Transcribe each line exactly.

************

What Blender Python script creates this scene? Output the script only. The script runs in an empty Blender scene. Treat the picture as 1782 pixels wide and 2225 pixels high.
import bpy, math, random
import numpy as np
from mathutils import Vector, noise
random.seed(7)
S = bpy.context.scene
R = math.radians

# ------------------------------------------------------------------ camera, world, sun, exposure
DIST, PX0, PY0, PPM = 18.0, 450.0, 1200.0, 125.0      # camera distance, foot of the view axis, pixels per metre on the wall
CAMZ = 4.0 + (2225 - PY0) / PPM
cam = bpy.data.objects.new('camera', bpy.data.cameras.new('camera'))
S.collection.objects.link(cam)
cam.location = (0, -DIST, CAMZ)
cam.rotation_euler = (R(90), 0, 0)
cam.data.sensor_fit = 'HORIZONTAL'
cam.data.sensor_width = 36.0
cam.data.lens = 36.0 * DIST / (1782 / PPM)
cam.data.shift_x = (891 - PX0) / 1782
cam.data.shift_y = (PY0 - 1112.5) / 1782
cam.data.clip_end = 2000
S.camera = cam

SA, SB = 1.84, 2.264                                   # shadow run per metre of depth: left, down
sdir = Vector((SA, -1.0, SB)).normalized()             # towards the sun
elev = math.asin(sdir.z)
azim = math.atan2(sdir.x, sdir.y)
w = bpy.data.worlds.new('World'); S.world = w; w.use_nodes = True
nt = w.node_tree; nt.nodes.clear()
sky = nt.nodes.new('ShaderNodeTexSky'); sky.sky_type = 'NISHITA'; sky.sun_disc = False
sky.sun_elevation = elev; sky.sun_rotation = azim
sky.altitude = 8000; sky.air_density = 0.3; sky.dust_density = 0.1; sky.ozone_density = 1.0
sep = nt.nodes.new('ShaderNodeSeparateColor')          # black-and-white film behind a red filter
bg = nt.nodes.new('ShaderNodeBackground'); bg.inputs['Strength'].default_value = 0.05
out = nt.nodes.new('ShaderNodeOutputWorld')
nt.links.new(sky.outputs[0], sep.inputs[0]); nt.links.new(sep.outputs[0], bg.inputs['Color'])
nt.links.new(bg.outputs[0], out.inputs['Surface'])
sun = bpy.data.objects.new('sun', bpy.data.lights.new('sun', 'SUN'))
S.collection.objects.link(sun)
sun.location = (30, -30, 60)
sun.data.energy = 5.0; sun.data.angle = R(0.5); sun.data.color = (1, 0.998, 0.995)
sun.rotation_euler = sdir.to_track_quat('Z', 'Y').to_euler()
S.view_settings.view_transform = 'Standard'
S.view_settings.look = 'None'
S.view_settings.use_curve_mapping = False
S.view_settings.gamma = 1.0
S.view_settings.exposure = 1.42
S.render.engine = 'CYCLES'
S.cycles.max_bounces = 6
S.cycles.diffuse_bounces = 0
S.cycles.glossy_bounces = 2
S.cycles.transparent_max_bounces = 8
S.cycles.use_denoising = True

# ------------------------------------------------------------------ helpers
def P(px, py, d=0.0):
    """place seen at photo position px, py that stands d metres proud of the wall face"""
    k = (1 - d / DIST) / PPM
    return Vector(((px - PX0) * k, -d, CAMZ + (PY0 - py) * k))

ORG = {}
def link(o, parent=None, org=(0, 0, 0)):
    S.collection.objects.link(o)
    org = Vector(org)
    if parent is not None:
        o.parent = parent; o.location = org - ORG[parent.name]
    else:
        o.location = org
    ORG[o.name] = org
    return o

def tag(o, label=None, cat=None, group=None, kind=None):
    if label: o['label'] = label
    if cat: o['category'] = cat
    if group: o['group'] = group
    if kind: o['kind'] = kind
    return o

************

- Task solution -
What Blender Python script creates this scene? Output the script only. The script runs in an empty Blender scene. Treat the picture as 1782 pixels wide and 2225 pixels high.
import bpy, math, random
import numpy as np
from mathutils import Vector, noise
random.seed(7)
S = bpy.context.scene
R = math.radians

# ------------------------------------------------------------------ camera, world, sun, exposure
DIST, PX0, PY0, PPM = 18.0, 450.0, 1200.0, 125.0      # camera distance, foot of the view axis, pixels per metre on the wall
CAMZ = 4.0 + (2225 - PY0) / PPM
cam = bpy.data.objects.new('camera', bpy.data.cameras.new('camera'))
S.collection.objects.link(cam)
cam.location = (0, -DIST, CAMZ)
cam.rotation_euler = (R(90), 0, 0)
cam.data.sensor_fit = 'HORIZONTAL'
cam.data.sensor_width = 36.0
cam.data.lens = 36.0 * DIST / (1782 / PPM)
cam.data.shift_x = (891 - PX0) / 1782
cam.data.shift_y = (PY0 - 1112.5) / 1782
cam.data.clip_end = 2000
S.camera = cam

SA, SB = 1.84, 2.264                                   # shadow run per metre of depth: left, down
sdir = Vector((SA, -1.0, SB)).normalized()             # towards the sun
elev = math.asin(sdir.z)
azim = math.atan2(sdir.x, sdir.y)
w = bpy.data.worlds.new('World'); S.world = w; w.use_nodes = True
nt = w.node_tree; nt.nodes.clear()
sky = nt.nodes.new('ShaderNodeTexSky'); sky.sky_type = 'NISHITA'; sky.sun_disc = False
sky.sun_elevation = elev; sky.sun_rotation = azim
sky.altitude = 8000; sky.air_density = 0.3; sky.dust_density = 0.1; sky.ozone_density = 1.0
sep = nt.nodes.new('ShaderNodeSeparateColor')          # black-and-white film behind a red filter
bg = nt.nodes.new('ShaderNodeBackground'); bg.inputs['Strength'].default_value = 0.05
out = nt.nodes.new('ShaderNodeOutputWorld')
nt.links.new(sky.outputs[0], sep.inputs[0]); nt.links.new(sep.outputs[0], bg.inputs['Color'])
nt.links.new(bg.outputs[0], out.inputs['Surface'])
sun = bpy.data.objects.new('sun', bpy.data.lights.new('sun', 'SUN'))
S.collection.objects.link(sun)
sun.location = (30, -30, 60)
sun.data.energy = 5.0; sun.data.angle = R(0.5); sun.data.color = (1, 0.998, 0.995)
sun.rotation_euler = sdir.to_track_quat('Z', 'Y').to_euler()
S.view_settings.view_transform = 'Standard'
S.view_settings.look = 'None'
S.view_settings.use_curve_mapping = False
S.view_settings.gamma = 1.0
S.view_settings.exposure = 1.42
S.render.engine = 'CYCLES'
S.cycles.max_bounces = 6
S.cycles.diffuse_bounces = 0
S.cycles.glossy_bounces = 2
S.cycles.transparent_max_bounces = 8
S.cycles.use_denoising = True

# ------------------------------------------------------------------ helpers
def P(px, py, d=0.0):
    """place seen at photo position px, py that stands d metres proud of the wall face"""
    k = (1 - d / DIST) / PPM
    return Vector(((px - PX0) * k, -d, CAMZ + (PY0 - py) * k))

ORG = {}
def link(o, parent=None, org=(0, 0, 0)):
    S.collection.objects.link(o)
    org = Vector(org)
    if parent is not None:
        o.parent = parent; o.location = org - ORG[parent.name]
    else:
        o.location = org
    ORG[o.name] = org
    return o

def tag(o, label=None, cat=None, group=None, kind=None):
    if label: o['label'] = label
    if cat: o['category'] = cat
    if group: o['group'] = group
    if kind: o['kind'] = kind
    return o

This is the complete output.